Thursday 16 July 2009

Summer musings

Blissful couple of hours sitting on the pier here in very warm sun in one of the best Summers we've had in many a year. Reading short stories by the hugely enjoyable Patricia Highsmith, alternating with listening to cassete - one of about 100 I've compiled over the years of relatively obscure classical works (today - Max Bruch's First Symphony). I always used to take a handful of these tapes with me when I visited my dear mum, increasingly frequently as she steadily deteriorated until the inevitable happened and she died four years ago. I'd played these tapes over and over again when on the train travelling up and down and also while I was with her so I got to know them pretty well. Today is the first time I've started playing them again since her passing so one can imagine the powerful poignancy. Bitter-sweet indeed.
The apartment below me still vacant though two days ago I saw the landlord arrive and heard him talking below with what sounded like a single female voice, though I didn't actually catch a glimpse of her.
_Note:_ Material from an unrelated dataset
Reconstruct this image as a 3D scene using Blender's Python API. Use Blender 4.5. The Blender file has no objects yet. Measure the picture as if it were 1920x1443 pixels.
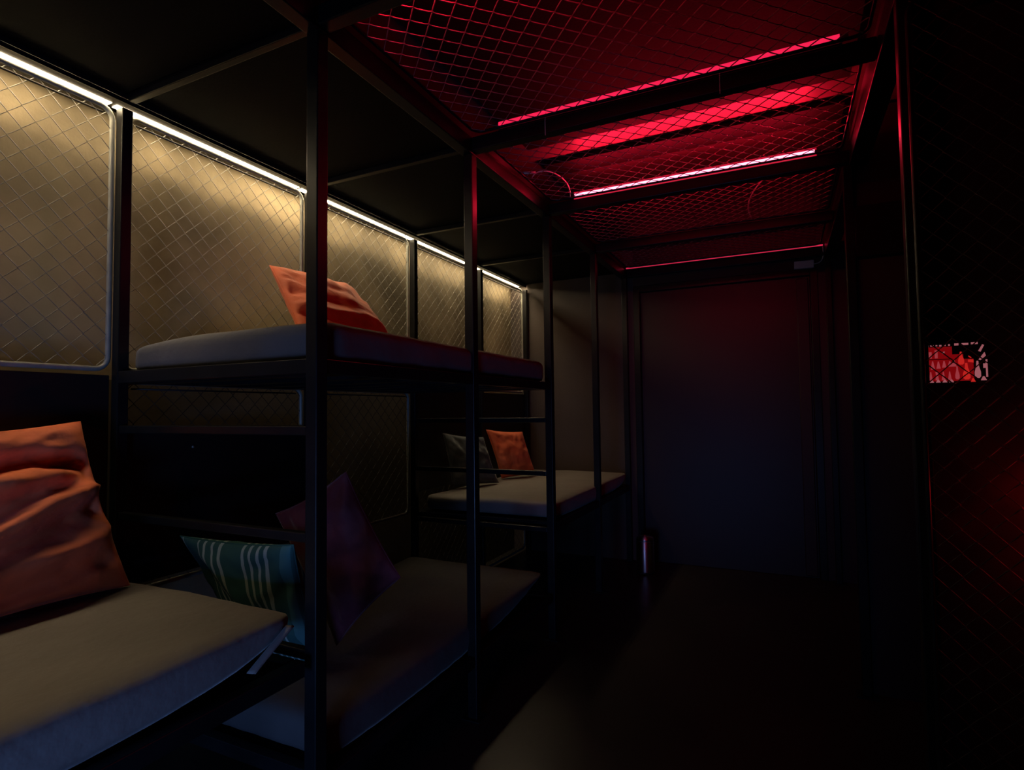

I assume that the expected Czech young lady with infant didn't materialise (she had been due to move in some 10 days ago) and that this is a potential replacement. So I'm still in suspense waiting to see the new tenant's reaction to my pussies.

Friday 3 July 2009

Refelections on past Pride events

The first Gay Pride event I ever attended was in London 1976 - and what dour affairs they were then! I'm pretty sure they weren't called 'Pride' - more something like 'Gay Equality March' (this was when the age of consent here was 21 - and then only in a strictly defined 'private'.) I well remember the sombre tone of that particular event (no bands, only chanting) as we were allowed only to follow a route through the back streets of central London, accompanied by police, some visibly smirking and sneering, and being jeered at, even spat upon I once witnessed, by by-standers. How things change! Now they are truly a celebration - colourful and in-your-face. It's something no serious politician can afford to be openly hostile to. The party leaders this year are tripping over each other in order to demonstrate that they are most pro-gay. For the first time tomorrow's event in London will have the Prime Minister's wife among the march leaders - though not yet the P.M. himself - maybe next year? For some time already they've been graced by the presence of the Lord Mayor of London. A few days ago the Conservative leader even publicly apologised for the anti-gay legislation introduced by Margaret Thatcher's government. What is the world coming to? And all this on top of the truly wonderful news from India. (Let's all hope the religious groups there don't get the ruling reversed.)
But although I went to quite a few of the ensuing rallies in London I gradually became aware that it's the not the sort of thing one likes to go to alone. In spite of being among thousands of like-minded men and women I realised it can also what seems like the loneliest place in the world. At least when I used to frequent bars regularlyI could use alcohol as a 'prop' to enable me to start chatting to someone I like. Rarely drinking to excess, I'm glad to say. (I thank heavens that I'm not alcy - though I do realise how easy it is to become so.) But at these events if one is alone it seems to me that no one wants to know you.
Next month is Brighton Pride, the largest such event in this country outside London (Brighton, for decades being the gay 'capital' here.) I usually go to that because it's so easy to get there and back in 20-30 minutes. It always raises my spirits in particular to see the Gay Muslim group marching. They are so brave and gutsy. I'll go to this year's but I know I'm almost certainly going to come back feeling lonely, deflated and empty inside - but there's always the chance.......

Incidentally, I'm still waiting with considerable trepidation the arrival of the new occupant of the now empty flat under me. As I write this my two pussies are here sleeping beside me. If there's trouble over their presence ......well, I daren't think what I might do.